Mutual Fund Fraud

Mutual Fund Fraud Related Information:

Mutual Funds have long been an area for investment for millions of Americans who wished to make their money work for them, but weren’t able or could not afford to diversify and lower their costs. Through mutual funds, people could join their resources and make their collective funds work towards benefiting everyone. But even this area of investment, which is one of the best investment products available to investors, has now been tainted by Mutual Fund Fraud.

Committing Mutual Fund Fraud

Recently, the Securities and Exchange Commission (SEC) of the US has unearthed many instances of mutual fund fraud, which involves unethical and illegal practices by leading mutual fund companies in the US.

A mutual fund is controlled by its board of directors, who have the sole and final authority to choose investing officers to invest the monies collected by the fund. More than 80% of the mutual funds; have as the chairman of their board of directors, an insider or a relative/acquaintance of the investing officer or firm. Thus it is very easy for them to indulge in unethical practices and actions that hurt the fund, but give the managers huge profit margins.

How Mutual Fund Fraud Works

There are many illegal practices which are being used in mutual fund fraud. These are:

  • Preferential Treatment: Many mutual fund managers have tie-ups with certain brokers and brokerage houses, who ‘sell’ these funds to their customers, in exchange for some commission or other payments receivable from the fund. This is known as revenue sharing and is not an illegal practice as such, but has to fully be disclosed to the fund investors. Many mutual funds do not follow the legal rules for the disclosure of such payments, because of increased payments, which are designed to fill their own coffers, while defrauding the mutual fund investors.
  • Late Trading: The prices of mutual fund shares are fixed at the time of closing of trading, which is 4.00 pm each day. It is illegal to trade in mutual fund shares after this time. But some companies allow insiders or valuable clients to indulge in late trading and take advantage of events that occur after the markets close, but which are not reflected in the price of the mutual fund share as this is set at the close of the markets at 4.00 pm.
  • Timing the Markets: This is another practice that is unethical and is being used to commit mutual fund fraud. People who ‘time’ the markets, indulge in quick buying and selling of the mutual fund shares at stale prices (buying after market closes) and then selling the shares for a profit, on the next day when the market opens. Such practices are carried out by directors of mutual funds, who have insider information, and end up defrauding the long term investors. When short term buying and selling (‘timing’) is allowed, it depletes the value of the entire fund, and thus the value of the shares held by long term investors is also lowered.
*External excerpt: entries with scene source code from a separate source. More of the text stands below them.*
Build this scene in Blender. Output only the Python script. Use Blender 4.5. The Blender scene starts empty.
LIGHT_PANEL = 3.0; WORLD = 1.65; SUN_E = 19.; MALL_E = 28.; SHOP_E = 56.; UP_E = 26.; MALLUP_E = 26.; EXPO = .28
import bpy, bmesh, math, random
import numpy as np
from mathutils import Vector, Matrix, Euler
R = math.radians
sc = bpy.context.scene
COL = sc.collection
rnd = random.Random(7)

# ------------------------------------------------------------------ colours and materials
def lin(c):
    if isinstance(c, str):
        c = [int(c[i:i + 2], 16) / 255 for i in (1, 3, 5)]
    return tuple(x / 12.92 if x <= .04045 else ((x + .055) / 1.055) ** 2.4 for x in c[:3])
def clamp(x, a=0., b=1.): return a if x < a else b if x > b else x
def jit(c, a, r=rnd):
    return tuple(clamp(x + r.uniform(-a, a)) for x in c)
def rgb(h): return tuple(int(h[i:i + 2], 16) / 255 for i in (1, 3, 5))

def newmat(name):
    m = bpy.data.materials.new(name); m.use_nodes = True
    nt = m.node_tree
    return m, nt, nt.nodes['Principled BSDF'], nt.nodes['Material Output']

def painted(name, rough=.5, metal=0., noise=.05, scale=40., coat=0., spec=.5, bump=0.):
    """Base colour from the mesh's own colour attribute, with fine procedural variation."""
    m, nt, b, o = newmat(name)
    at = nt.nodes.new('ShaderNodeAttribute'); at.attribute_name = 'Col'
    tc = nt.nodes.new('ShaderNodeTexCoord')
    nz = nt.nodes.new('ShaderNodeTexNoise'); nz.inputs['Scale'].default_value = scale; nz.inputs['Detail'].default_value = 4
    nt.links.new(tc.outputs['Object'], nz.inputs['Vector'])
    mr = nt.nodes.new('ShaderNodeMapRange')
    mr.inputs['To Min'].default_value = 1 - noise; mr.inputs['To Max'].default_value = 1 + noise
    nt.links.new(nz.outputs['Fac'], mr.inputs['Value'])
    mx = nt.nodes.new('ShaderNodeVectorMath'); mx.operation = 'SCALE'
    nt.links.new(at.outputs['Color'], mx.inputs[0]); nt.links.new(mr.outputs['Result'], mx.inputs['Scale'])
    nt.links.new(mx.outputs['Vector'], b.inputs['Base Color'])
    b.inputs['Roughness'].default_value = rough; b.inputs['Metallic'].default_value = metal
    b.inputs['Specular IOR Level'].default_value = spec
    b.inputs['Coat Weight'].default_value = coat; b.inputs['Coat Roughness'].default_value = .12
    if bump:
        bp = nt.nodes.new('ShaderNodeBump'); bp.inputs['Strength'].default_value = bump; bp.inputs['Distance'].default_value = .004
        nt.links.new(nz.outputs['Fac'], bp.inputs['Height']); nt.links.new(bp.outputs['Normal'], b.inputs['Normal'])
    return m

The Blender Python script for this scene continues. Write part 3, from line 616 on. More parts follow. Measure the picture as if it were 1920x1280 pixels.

Protecting Against Mutual Fund Fraud

The SEC has passed new rules and regulations, which alters the requirements of the board of directors of mutual funds. The chairman now has to be an independent and not an insider, and the board has to be made up of 75% of independents, and not just a ‘majority’. These rules have been passed to protect investors from mutual fund fraud.

Although all mutual funds claim that they disallow and are not engaged in fraudulent activities, such as late trading and timing, the only way for investors to protect themselves is to thoroughly investigate all mutual funds before making their investments.